- [3D scene scripts]:
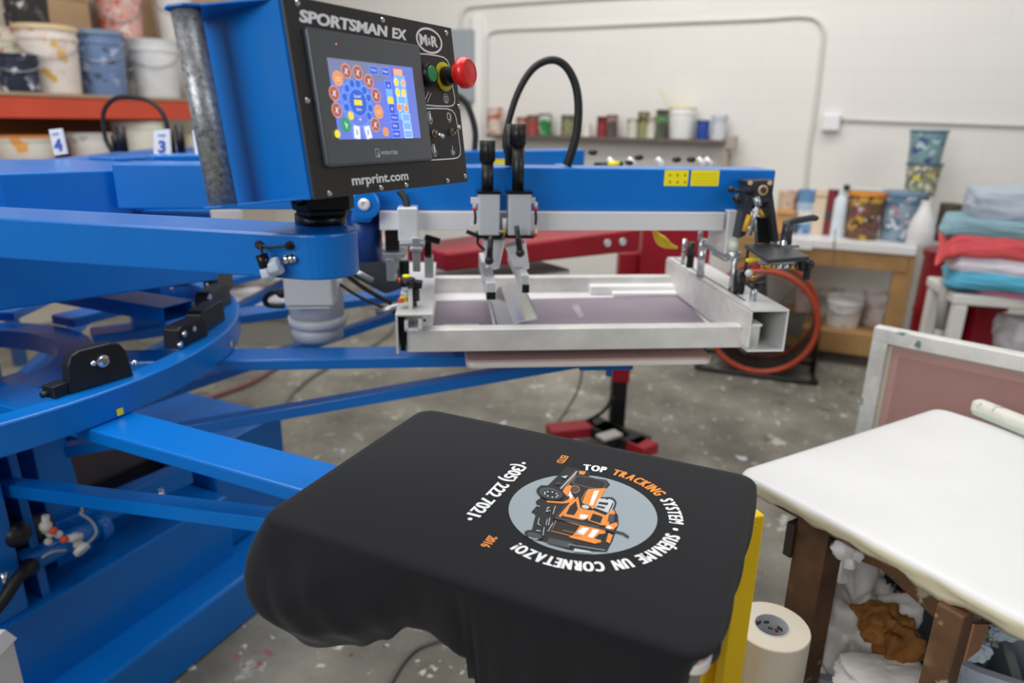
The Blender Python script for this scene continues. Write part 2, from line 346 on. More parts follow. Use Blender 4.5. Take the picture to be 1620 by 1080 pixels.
# panel arm (swings out from the hub)
AT = 1.32
_t = [atz(*q, AT) for q in ((0, 326), (450, 350), (0, 345), (470, 371), (563, 364))]
ad = ((_t[0]-_t[1])+(_t[2]-_t[3])); ad.z = 0; ad.normalize(); an = Vector((-ad.y, ad.x, 0))   # towards hub
if an.y > 0: an = -an
wv = .5*(_t[3]-_t[1]).dot(an); E0 = (_t[4] + ad*wv); E0 = E0 + an*((((_t[1]+_t[3])/2)-E0).dot(an)); E0.z = 0
AF = lambda x, y, z: E0 + ad*x + an*y + Z*z      # y>0 faces the camera
poly = [(.98, -wv), (.98, wv)] + [(-wv*math.sin(a), wv*math.cos(a)) for a in [PI*i/16 for i in range(17)]]
pa_ = thing('panel_arm', 'blue flat swing arm with rounded end carrying the control panel', 'machine arm', AF(0, 0, AT-.056))
b = MB(); b.prism(poly, lambda x, y: AF(x, y, AT-.056), lambda x, y: AF(x, y, AT)); b.build('arm_body', BLUE, pa_, bev=.003)
def onF(px, py, off=0):
    d = ray(px, py); n = an; p0 = AF(0, wv+off, 0); return O + d*((p0-O).dot(n)/d.dot(n))
b = MB()
for q in ((411, 387), (459, 388)): p = onF(*q); b.cyl(p-an*.002, p+an*.003, .0055, n=16); b.cyl(p+an*.003, p+an*.005, .0038, n=16)
b.build('grommet', RUBBER, pa_)
b = MB(); b.tube([onF(411, 387, 0), onF(414, 389, .010), onF(425, 391, .012), onF(440, 390, .012), onF(455, 389, .010), onF(459, 388, 0)], .0016)
b.tube([onF(411, 387, .004), onF(413, 393, .012), onF(415, 403, .016)], .0018); b.build('sensor_cable', RUBBER, pa_)
b = MB(); b.cyl(onF(413, 402, .018), onF(421, 423, .018), .0072, n=16); b.build('sensor', BLACKM, pa_)
b = MB(); b.cyl(onF(420, 426, .014), onF(444, 419, .010), .0115, n=7); b.cyl(onF(418, 433, .016), onF(430, 430, .015), .011, n=7); b.build('sensor_clamp', mat('grey_nylon', 'B9C4D6', .4), pa_, bev=.0015)
b = MB(); b.cyl(onF(448, 411, .010), onF(461, 409, .002), .005, .0062); b.ball(onF(462, 409, .003), .0062); b.build('clamp_screw', CHROME, pa_)
pc = atz(508, 353, AT)
b = MB(); b.lathe([(.0335, AT-.001), (.0335, AT+.013)], Vector((pc.x, pc.y, 0)), n=36); b.build('swivel_collar', BLACKM, pa_)
# ================================================================== CONTROL PANEL
Q = Vector((-.175, .893, 1.473))
a_, b_, c_ = 1.061, -.130, .002
RM = Matrix.Rotation(a_, 3, 'Z') @ Matrix.Rotation(b_, 3, 'X') @ Matrix.Rotation(c_, 3, 'Y')
PL = lambda x, y, z: Q + RM @ Vector((x, y, z))
def pl(px, py, off=0):   # pixel -> (x, z) on the panel face
    d = ray(px, py); n = RM @ Vector((0, 1, 0)); p0 = PL(0, -off, 0); w_ = O + d*((p0-O).dot(n)/d.dot(n)) - Q
    w_ = RM.transposed() @ w_; return (w_.x, w_.z)
def cr(cx, cy, off=0): return pl(400+cx/4, cy/4, off)
cpn = thing('control_panel', 'blue cased control panel with touch screen and red stop button on swing arm', 'control panel', PL(0, .05, -.104))
face = [(-.120, -.105), (.188, -.105), (.188, .1035), (-.120, .1015)]
b = MB(); b.prism([(-.122, -.106), (.189, -.106), (.189, .105), (-.122, .103)], lambda x, z: PL(x, .0, z), lambda x, z: PL(x, .118, z)); b.build('enclosure', BLUE, cpn, bev=.003, seg=3)
for z0, z1 in ((.0995, .1025), (-.1055, -.1025)):
    fl = [(-.120, .004), (-.120, .125), (-.172, .112), (-.183, .106), (-.187, .094), (-.180, .080), (-.165, .072)]
    b = MB(); b.prism(fl, lambda x, y: PL(x, y, z0), lambda x, y: PL(x, y, z1)); b.build('handle_bracket', BLUE, cpn, bev=.001)
b = MB(); b.boxf(PL, -.124, -.121, .002, .123, -.1055, .1025); b.build('side_plate', BLUE, cpn)
b = MB(); b.cyl(PL(-.166, .094, -.103), PL(-.166, .094, .100), .0152, n=32)
STEELP = mat('weathered_steel_tube', '9A9CA1', .40, .6, .35, 160, .1, 200, splat=[(220, .54, .2, '505154')])
b.build('grab_handle', STEELP, cpn)
b = MB(); b.prism([(-.122, -.1065), (.1895, -.1065), (.1895, .105), (-.122, .1035)], lambda x, z: PL(x, .0, z), lambda x, z: PL(x, -.0022, z)); b.build('face_plate', BLACKA, cpn, bev=.0006)
WHT = mat('white_lettering', 'F4F4F6', .5)
fp = lambda off: (lambda x, z: PL(x, -off, z))
F0 = fp(.0026)
b = MB()
x0, z0 = cr(290, 135); x1, z1 = cr(850, 225)
def along(p0, p1, off=.0026):
    p0 = Vector(p0); p1 = Vector(p1); d = (p1-p0).normalized(); n = Vector((-d.y, d.x)); return lambda x, y: PL(p0.x+d.x*x+n.x*y, -off, p0.y+d.y*x+n.y*y)
def length(a, c): return (Vector(c)-Vector(a)).length
text_into(b, 'SPORTSMAN', .0172, along(cr(287, 138), cr(848, 236)), bold=.0005, strike=.00055, shear=.18, fit=length(cr(287, 138), cr(848, 236)))
text_into(b, 'EX', .0172, along(cr(873, 240), cr(968, 257)), bold=.0005, strike=.00055, shear=.18, fit=length(cr(873, 240), cr(968, 257)))
text_into(b, 'mrprint.com', .0155, along(pl(555, 293), pl(644, 284)), bold=.0004, fit=length(pl(555, 293), pl(644, 284)))
oc_ = pl(677, 65); ring2(b, circ(*oc_, .0298, 40, .0165), circ(*oc_, .0262, 40, .0138), F0)
text_into(b, 'M', .019, lambda x, y: F0(oc_[0]-.0215+x, oc_[1]-.0066+y), bold=.0004, fit=.0155, strike=.0006)
text_into(b, 'R', .019, lambda x, y: F0(oc_[0]+.0045+x, oc_[1]-.0066+y), bold=.0004, fit=.0135, strike=.0006)
text_into(b, '&', .013, lambda x, y: F0(oc_[0]-.0042+x, oc_[1]-.0052+y), bold=.0003, fit=.0078)
b.build('printed_lettering', WHT, cpn, normals=False)
def stroke(mb, pts, wd, f, mi=0, closed=False):
    P = [Vector(p) for p in pts]; n = len(P); Lp, Rp = [], []
    for i, p in enumerate(P):
        a = P[(i-1) % n] if closed or i > 0 else p; c = P[(i+1) % n] if closed or i < n-1 else p
        d = (c-a).normalized(); nn = Vector((-d.y, d.x))*wd/2; Lp.append(mb.b.verts.new(f(*(p+nn)))); Rp.append(mb.b.verts.new(f(*(p-nn))))
    for i in range(n if closed else n-1):
        j = (i+1) % n; mb.b.faces.new((Lp[i], Lp[j], Rp[j], Rp[i])).material_index = mi
def smooth(pts, k=6):
    P = [Vector(p) for p in pts]; Q_ = []
    for i in range(len(P)-1):
        a, b2, c, d = P[max(i-1, 0)], P[i], P[i+1], P[min(i+2, len(P)-1)]
        for j in range(k):
            t = j/k; Q_.append(.5*((2*b2)+(c-a)*t+(2*a-5*b2+4*c-d)*t*t+(3*b2-a-3*c+d)*t**3))
    return Q_+[P[-1]]
b = MB()
stroke(b, [cr(*p) for p in ((1022, 340), (1100, 346), (1170, 357), (1200, 366), (1222, 386), (1232, 412), (1250, 520), (1268, 620), (1268, 650), (1256, 668), (1235, 674), (1150, 672), (1058, 664))], .0016, F0)
stroke(b, [cr(*p) for p in ((1060, 688), (1150, 688), (1220, 690), (1250, 700), (1268, 720), (1278, 752), (1292, 850), (1305, 950), (1303, 980), (1288, 998), (1260, 1004), (1180, 1010), (1110, 1014), (1085, 900), (1062, 740))], .0016, F0)
stroke(b, [cr(1078, 640), cr(1103, 580)], .0009, F0); stroke(b, [cr(1094, 650), cr(1118, 590)], .0009, F0)
c = cr(1213, 625); ring2(b, circ(*c, .0063), circ(*c, .0053), F0); stroke(b, [(c[0]-.0035, c[1]+.0025), (c[0]+.0035, c[1]+.0025)], .001, F0); stroke(b, [(c[0]-.003, c[1]+.0025), (c[0]-.0006, c[1]-.004), (c[0]+.0006, c[1]-.004), (c[0]+.003, c[1]+.0025)], .001, F0)
for q in ((1112, 738), (1140, 945)):
    c = cr(*q); b.flat(circ(c[0], c[1], .0022, 16, .0052), F0); stroke(b, [(c[0]+.0055*math.cos(a), c[1]+.0065*math.sin(a)) for a in [PI*.35+PI*i/9*1.15 for i in range(10)]], .0008, F0); stroke(b, [(c[0]+.004*math.cos(a), c[1]-.003+.0065*math.sin(a)) for a in [-PI*.8+PI*i/9*.9 for i in range(10)]], .0008, F0)
c = cr(1230, 738); ring2(b, circ(*c, .0042, 16, .0055), circ(*c, .0028, 16, .0042), F0); stroke(b, [(c[0]+.006*math.cos(a), c[1]+.0075*math.sin(a)) for a in [-PI*.6+PI*i/9*.8 for i in range(10)]], .0008, F0)
c = cr(1256, 950); stroke(b, [(c[0], c[1]+.006), (c[0], c[1]-.004)], .0012, F0); stroke(b, [(c[0]-.004, c[1]), (c[0], c[1]-.005), (c[0]+.004, c[1]-.001)], .0012, F0); stroke(b, [(c[0]-.005, c[1]-.004), (c[0], c[1]-.0075), (c[0]+.006, c[1]-.003)], .0008, F0)
b.build('printed_symbols', WHT, cpn, normals=False)
for q in ((467, 6), (602, 33), (703, 53), (483, 160), (518, 307), (723, 169), (733, 279), (600, 299), (640, 296), (706, 291)):
    x, z = pl(*q); x = max(min(x, .185), -.1165); z = max(min(z, .1), -.1018)
    b = MB(); b.lathe([(.0035, 0), (.0035, .0012), (.0024, .0026), (.0001, .0030)], PL(x, -.002, z), RM @ Vector((0, -1, 0)), n=14); b.build('screw', CHROME, cpn)
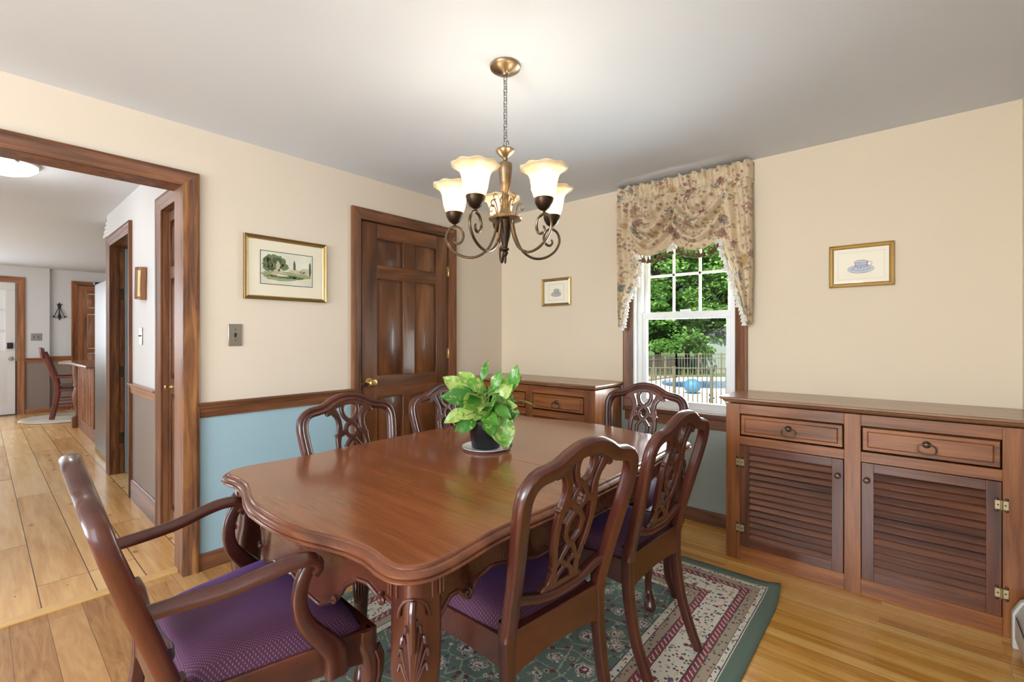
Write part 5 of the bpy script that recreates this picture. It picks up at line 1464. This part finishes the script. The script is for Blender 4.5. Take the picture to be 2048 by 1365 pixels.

- [Problem details]:
Write out each line of the data that holds the string "Blender".

- [Finished answer]:
The Blender Python script for this scene continues. Write part 2, from line 346 on. More parts follow. Use Blender 4.5. Take the picture to be 1620 by 1080 pixels.
Write part 5 of the bpy script that recreates this picture. It picks up at line 1464. This part finishes the script. The script is for Blender 4.5. Take the picture to be 2048 by 1365 pixels.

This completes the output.